The growth of the congregation and the attendance of Virginia Military Institute cadets and Washington and Lee University students made a larger building imperative after only 35 years. Accordingly, the present structure (costing approximately $120,000) was built during the pastorate of the Reverend T. M. Swann in 1926. The debt on this building proved a grievous burden during the depression years, but it was finally liquidated during the pastorate of Dr. Benjamin T. Candler. The church was dedicated by Bishop W. W. Peele on March 23, 1947. The sanctuary was renovated for that occasion. A new organ, replacing the one moved from the earlier building, was installed in 1949. Extensive remodeling of the education facilities was undertaken in 1957.
 
Today, we are known as United Methodists, a union in 1968 of The Methodist Church and The Evangelical United Brethren Church.

History Corner

Having learned a lot about John Wesley and the development of Methodism in England, I decided I wanted to learn more about the historical development of Methodism in America and what led to the creation of The United Methodist Church on 23 April 1968 (that important day in April also happens to be William Shakespeare’s birthday!). And I discovered a great source: The Book of Discipline of the United Methodist Church; the most recent edition was published in 2008. There are seven chapters, which I’ll use in the next seven History Corners. Chapter One is entitled “Roots, 1736-1816.” I’ll focus on five points in each chapter, using occasional quotations.
 
1. John Wesley was in the colony of Georgia from 1736 to 1738 but returned to England disappointed with his experience. “Organized Methodism in America began as a lay movement. Among its earliest leaders were Robert Strawbridge, an immigrant farmer who organized work about 1760 in Maryland and Virginia, Philip Embury and his cousin, Barbara Heck, who began work in New York in 1766, and Captain Thomas Webb, whose labors were instrumental in Methodist beginnings in Philadelphia in 1767. African Americans participated actively in these ground breaking and formational initiatives….”
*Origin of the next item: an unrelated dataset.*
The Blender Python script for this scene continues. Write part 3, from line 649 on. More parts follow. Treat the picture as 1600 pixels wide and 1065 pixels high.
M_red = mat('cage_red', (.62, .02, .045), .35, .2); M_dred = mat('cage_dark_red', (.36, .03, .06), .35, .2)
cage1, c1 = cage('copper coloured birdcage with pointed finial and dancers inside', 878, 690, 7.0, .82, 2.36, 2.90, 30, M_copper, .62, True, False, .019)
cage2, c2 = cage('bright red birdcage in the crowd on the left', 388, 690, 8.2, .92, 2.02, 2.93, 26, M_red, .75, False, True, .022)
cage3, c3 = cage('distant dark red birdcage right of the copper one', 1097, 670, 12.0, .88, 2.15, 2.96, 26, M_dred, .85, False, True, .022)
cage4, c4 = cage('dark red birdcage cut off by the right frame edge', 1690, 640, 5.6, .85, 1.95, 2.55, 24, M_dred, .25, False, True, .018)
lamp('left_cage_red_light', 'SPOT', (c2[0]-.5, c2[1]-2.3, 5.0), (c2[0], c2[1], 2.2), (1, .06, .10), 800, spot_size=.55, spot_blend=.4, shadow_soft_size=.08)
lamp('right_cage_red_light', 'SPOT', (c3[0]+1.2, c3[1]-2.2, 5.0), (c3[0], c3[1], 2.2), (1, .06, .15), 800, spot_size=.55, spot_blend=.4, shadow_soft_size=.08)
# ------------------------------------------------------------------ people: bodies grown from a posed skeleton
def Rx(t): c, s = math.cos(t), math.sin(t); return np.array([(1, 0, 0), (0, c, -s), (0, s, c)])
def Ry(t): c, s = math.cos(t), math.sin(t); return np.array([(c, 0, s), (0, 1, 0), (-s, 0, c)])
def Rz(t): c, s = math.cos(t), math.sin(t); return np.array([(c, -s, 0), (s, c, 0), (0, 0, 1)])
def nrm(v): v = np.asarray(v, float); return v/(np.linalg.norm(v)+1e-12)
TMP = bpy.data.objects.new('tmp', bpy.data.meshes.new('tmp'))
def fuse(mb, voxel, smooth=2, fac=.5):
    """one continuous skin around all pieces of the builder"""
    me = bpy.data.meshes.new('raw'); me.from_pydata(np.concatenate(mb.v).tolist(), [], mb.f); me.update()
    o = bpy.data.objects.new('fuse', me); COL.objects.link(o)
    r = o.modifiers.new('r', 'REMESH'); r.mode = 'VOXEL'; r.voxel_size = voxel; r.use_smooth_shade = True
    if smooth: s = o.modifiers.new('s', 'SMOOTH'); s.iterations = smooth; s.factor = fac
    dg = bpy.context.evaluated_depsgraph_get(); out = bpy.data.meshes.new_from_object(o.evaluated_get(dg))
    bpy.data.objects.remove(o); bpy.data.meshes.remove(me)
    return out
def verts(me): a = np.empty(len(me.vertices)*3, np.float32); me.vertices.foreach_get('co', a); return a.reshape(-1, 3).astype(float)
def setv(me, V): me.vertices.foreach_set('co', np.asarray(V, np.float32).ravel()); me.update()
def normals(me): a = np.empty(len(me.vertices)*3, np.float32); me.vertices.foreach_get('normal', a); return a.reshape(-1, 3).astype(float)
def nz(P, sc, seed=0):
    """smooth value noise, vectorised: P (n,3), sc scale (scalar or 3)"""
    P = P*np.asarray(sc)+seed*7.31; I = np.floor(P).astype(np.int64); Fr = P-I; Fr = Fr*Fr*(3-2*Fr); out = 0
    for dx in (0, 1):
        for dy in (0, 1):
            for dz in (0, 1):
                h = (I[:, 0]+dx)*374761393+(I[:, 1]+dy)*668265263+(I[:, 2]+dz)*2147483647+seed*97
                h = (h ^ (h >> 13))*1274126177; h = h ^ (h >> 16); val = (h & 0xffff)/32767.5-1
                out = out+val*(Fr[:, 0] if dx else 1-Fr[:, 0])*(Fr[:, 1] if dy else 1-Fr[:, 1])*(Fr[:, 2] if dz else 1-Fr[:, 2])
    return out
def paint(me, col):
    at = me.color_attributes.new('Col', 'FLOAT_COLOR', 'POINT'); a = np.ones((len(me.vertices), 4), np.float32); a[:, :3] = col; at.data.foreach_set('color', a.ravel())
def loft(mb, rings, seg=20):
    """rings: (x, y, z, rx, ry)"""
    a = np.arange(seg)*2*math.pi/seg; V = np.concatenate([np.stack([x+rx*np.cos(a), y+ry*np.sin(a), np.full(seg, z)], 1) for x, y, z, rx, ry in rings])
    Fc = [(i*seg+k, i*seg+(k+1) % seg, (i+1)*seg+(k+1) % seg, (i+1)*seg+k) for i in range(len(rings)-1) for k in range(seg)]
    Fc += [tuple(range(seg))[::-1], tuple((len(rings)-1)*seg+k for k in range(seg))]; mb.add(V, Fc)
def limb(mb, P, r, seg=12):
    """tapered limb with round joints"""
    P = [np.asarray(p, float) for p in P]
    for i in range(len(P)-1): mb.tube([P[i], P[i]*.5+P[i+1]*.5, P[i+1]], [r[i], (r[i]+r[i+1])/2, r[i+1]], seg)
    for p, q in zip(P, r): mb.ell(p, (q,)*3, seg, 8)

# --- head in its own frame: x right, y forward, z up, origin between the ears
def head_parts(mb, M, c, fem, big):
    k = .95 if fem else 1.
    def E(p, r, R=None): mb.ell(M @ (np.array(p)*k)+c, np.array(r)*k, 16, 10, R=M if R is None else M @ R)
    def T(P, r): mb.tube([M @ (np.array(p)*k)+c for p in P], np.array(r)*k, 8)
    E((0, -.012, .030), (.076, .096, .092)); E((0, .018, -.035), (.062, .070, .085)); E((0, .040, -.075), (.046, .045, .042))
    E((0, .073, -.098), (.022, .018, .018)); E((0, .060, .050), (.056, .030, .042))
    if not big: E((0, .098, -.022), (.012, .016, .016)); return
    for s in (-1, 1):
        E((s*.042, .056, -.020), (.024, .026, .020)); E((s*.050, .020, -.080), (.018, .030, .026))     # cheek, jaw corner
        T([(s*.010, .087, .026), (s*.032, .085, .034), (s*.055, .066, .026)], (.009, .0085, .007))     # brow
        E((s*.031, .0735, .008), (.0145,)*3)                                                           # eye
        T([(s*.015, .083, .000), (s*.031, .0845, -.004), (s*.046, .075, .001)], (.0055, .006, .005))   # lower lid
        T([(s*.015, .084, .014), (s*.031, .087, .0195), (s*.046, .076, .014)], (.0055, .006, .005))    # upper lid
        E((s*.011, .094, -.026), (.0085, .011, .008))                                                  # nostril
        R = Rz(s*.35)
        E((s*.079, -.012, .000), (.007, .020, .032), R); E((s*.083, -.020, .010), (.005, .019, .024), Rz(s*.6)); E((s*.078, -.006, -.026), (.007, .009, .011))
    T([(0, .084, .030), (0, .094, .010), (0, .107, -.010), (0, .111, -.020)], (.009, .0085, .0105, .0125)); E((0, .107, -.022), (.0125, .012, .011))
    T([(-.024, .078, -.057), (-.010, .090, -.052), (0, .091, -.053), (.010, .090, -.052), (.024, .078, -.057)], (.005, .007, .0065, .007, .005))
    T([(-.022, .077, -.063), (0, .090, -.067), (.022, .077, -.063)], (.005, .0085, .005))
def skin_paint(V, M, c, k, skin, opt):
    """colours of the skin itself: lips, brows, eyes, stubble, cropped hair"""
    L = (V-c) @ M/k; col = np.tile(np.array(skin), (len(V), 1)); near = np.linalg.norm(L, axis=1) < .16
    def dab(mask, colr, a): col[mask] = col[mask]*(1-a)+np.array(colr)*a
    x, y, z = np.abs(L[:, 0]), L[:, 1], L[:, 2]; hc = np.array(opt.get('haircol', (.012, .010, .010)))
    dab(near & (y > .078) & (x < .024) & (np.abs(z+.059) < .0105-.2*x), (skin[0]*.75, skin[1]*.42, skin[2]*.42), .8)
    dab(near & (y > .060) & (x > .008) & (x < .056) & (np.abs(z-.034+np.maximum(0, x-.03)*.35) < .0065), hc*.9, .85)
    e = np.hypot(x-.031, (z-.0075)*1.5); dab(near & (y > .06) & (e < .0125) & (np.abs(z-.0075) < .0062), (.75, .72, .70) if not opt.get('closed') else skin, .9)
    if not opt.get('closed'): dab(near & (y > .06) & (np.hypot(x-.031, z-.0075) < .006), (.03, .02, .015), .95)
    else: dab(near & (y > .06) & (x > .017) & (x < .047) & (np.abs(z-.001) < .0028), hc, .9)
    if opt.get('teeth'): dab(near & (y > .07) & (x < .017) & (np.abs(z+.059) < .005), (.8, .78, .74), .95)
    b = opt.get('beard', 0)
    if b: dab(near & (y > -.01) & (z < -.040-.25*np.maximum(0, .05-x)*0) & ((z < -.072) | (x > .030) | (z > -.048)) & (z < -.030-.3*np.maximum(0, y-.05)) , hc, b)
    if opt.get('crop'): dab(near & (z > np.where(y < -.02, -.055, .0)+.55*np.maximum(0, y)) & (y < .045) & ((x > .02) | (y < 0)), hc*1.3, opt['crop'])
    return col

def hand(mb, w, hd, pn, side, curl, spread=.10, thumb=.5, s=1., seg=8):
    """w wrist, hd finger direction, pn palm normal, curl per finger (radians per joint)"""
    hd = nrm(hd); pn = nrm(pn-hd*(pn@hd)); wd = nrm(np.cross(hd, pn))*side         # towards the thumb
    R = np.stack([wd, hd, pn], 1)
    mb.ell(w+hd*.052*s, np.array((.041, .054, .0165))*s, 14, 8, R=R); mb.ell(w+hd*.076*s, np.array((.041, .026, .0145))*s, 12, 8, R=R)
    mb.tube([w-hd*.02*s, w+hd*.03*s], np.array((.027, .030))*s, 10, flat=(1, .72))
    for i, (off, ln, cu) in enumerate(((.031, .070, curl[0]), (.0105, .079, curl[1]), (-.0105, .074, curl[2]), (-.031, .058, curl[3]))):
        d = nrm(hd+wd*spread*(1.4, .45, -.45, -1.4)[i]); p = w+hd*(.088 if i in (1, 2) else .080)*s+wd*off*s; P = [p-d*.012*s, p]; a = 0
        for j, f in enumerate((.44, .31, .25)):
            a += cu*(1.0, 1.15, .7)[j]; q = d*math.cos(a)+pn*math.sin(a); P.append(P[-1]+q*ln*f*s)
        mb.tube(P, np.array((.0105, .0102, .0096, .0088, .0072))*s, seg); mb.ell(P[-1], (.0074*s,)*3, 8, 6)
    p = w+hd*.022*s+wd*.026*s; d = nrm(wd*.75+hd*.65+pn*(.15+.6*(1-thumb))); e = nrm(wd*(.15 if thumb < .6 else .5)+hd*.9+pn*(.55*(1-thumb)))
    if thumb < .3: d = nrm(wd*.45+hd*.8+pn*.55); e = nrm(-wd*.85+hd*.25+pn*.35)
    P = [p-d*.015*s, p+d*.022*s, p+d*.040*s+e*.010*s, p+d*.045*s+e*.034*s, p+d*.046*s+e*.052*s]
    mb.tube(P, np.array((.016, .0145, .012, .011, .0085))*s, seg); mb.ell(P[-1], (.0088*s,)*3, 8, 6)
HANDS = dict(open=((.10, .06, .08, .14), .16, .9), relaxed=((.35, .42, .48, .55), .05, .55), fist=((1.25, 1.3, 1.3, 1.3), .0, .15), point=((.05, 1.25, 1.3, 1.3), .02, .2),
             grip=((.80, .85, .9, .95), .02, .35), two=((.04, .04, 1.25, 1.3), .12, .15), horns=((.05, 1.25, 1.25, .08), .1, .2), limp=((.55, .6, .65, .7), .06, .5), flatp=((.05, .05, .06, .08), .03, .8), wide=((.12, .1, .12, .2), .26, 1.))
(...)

2. Wesley sent a number of Methodists to work in America, the most important being Francis Asbury. “His energetic devotion to the principles of Wesleyan theology, ministry, and organization shaped Methodism in America in a way unmatched by any other individual.” He was aided in the 1780s by the work and commitment of Thomas Coke, who was also sent by Wesley.
 
3. “The American Revolution had a profound impact on Methodism. John Wesley’s Toryism and his writings against the revolutionary cause did not enhance the image of Methodism among many who supported independence. Furthermore, a number of Methodist preachers refused to bear arms to aid the patriots.”
 
4. At the so-called Christmas Conference held in Baltimore in 1784, The Methodist Episcopal Church in America was formed. The first Discipline appeared in 1785 and the first quadrennial General Conference took place in 1792.
 
5. Two other churches were established in this era, led by German-speaking people such as Philip Otterbein and Jacob Albright. Otterbein played a key role in creating the Church of the United Brethren in 1800, while Albright formed The Evangelical Association in 1803. They merged in 1946 and then joined The Methodist church in 1968 to form “The United Methodist Church” we know today.